By having the bypass available, it would be possible to light a fast fire with small sticks, and leave the bypass fully open, so minimal heat would stay in the house.  Under those conditions, half the hotplate on the stove would heat up quickly.  We also have lids we can open in the hotplate, one of which is right above the outlet from the core and would be great for boiling water or for setting a wok on to stir fry stuff.
3 months ago
I built a bypass into our Matt Walker tiny cookstove, and I wouldn't want to be without it.  However, I can see Paul's issue that if you have different people with no experience lighting the stove, it offers another way for them to get it wrong.

Here we live in a warm climate (compared to, say, Montana) and it can be chilly and damp so you want the fire alight but it's not ideal conditions for starting a rocket and then the bypass is a big help.  The bypass opening is approximately 6" x 3½" and is at the back of the core directly into the top of the brick flue just under where the chimney connects.  You can see it in my build thread

My normal lighting procedure is as follows:
1) make a small kindling fire (with cardboard or a pine cone or other tinder and thin, 6"-long or so sticks) right at the back of the box just in front of the secondary air tube.  With the bypass fully open it normally takes less than a minute to start that roaring nicely.
2) add full length fatter sticks and some larger pieces on top of those until the box is mostly full.  Those catch light at the end from the small starting fire, and in turn start roaring nicely.  As soon as that wood has caught I mostly-shut the bypass.
3) monitor the stove for a few minutes, especially the lower oven door, which is a plain 3mm steel.  When that door gets to about 26-27°C (78-80°F) the bypass can almost always be shut fully.

If, on a marginal day (e.g. bad wind direction or too warm outside), I shut the bypass completely too soon it can stall and belch smoke into the house which nobody wants.  This stall is unmistakeable: it will be burning fine and then quite suddenly will stop and clouds of smoke blow back from everywhere.  From what I see, this is due to the colder air in the lower spaces of the stove getting into the flue and reversing the temperature gradient.  
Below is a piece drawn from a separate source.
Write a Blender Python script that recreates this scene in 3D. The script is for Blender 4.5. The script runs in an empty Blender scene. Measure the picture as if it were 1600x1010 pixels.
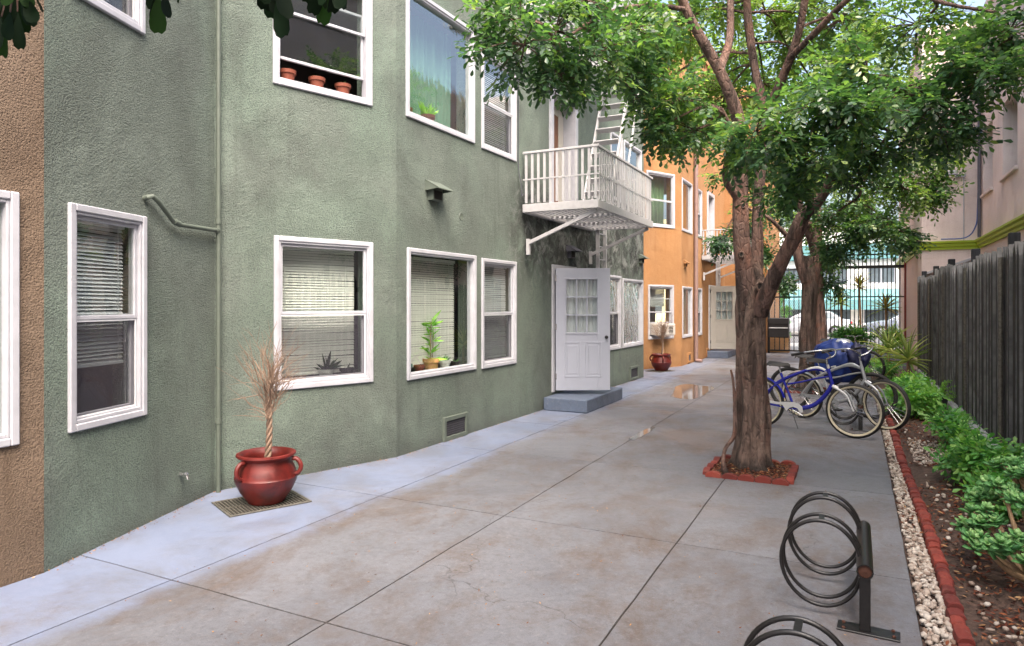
import bpy, bmesh, math, random
import numpy as np
from mathutils import Vector, Matrix, noise

R = random.Random(11)
NP = np.random.RandomState(5)
sc = bpy.context.scene
col = sc.collection
PI = math.pi

# ------------------------------------------------------------------ camera, sky, sun, exposure
FPX, YAW, EYE, HZ = 1063.0, math.atan(538 / 1063.0), 1.7, 475.0     # focal length in photo pixels, heading, eye height, horizon row
cam_d = bpy.data.cameras.new('camera')
cam = bpy.data.objects.new('camera', cam_d)
col.objects.link(cam)
cam.location = (0, 0, EYE)
cam.rotation_euler = (PI / 2, 0, YAW)
cam_d.sensor_width = 36.0
cam_d.lens = FPX / 1600 * 36.0
cam_d.shift_y = -30.0 / 1600
cam_d.clip_start, cam_d.clip_end = 0.05, 2000
sc.camera = cam

SUN_EL, SUN_AZ = math.radians(56), math.radians(138)     # azimuth from +Y towards +X
world = bpy.data.worlds.new('World')
sc.world = world
world.use_nodes = True
wn = world.node_tree
sky = wn.nodes.new('ShaderNodeTexSky')
sky.sky_type = 'NISHITA'
sky.sun_disc = False
sky.sun_elevation, sky.sun_rotation = SUN_EL, SUN_AZ
sky.air_density, sky.dust_density, sky.ozone_density = 1.0, 8.0, 0.5
wn.links.new(sky.outputs[0], wn.nodes['Background'].inputs[0])
wn.nodes['Background'].inputs[1].default_value = 0.15
sun_d = bpy.data.lights.new('sun', 'SUN')
sun_d.energy, sun_d.angle, sun_d.color = 1.0, math.radians(48), (1.0, 0.96, 0.90)
sun = bpy.data.objects.new('sun', sun_d)
col.objects.link(sun)
sd = Vector((math.sin(SUN_AZ) * math.cos(SUN_EL), math.cos(SUN_AZ) * math.cos(SUN_EL), math.sin(SUN_EL)))
sun.rotation_euler = sd.to_track_quat('Z', 'Y').to_euler()
sun.location = (2, -2, 14)
sc.view_settings.view_transform = 'Standard'
sc.view_settings.look = 'None'
sc.view_settings.gamma = 1.0
sc.view_settings.use_curve_mapping = False
sc.view_settings.exposure = 2.0
sc.render.engine = 'CYCLES'
sc.cycles.max_bounces = 8
sc.cycles.transparent_max_bounces = 16
sc.cycles.use_denoising = True

SN, CS = math.sin(YAW), math.cos(YAW)
def at(px, py, D):
    """world point seen at photo pixel (px,py) at depth D along the optical axis"""
    u = (px - 800) / FPX * D
    return Vector((-SN * D + CS * u, CS * D + SN * u, EYE + (HZ - py) / FPX * D))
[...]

The other thing I would have built into my stove had I thought about it is flue priming access.  This would be a removeable plug of some kind at the bottom of the brick flue space near the back of the stove, and would allow for placing a small amount of cardboard or other tinder at the bottom of the flue.  I have a means to do that which is a small shovel on a long handle, which I can insert through the lower oven door into the bottom of the flue but that's more hassle.  Priming the flue like that makes a difference on marginal days when the outside temperature makes it hard to get the flue drawing.  Likely in a colder climate you'd find less use for that feature though.  In the same way, we don't generally burn the stove enough that it stays all that warm 24/7, so we do more cold starts than you would if you have freezing weather outside.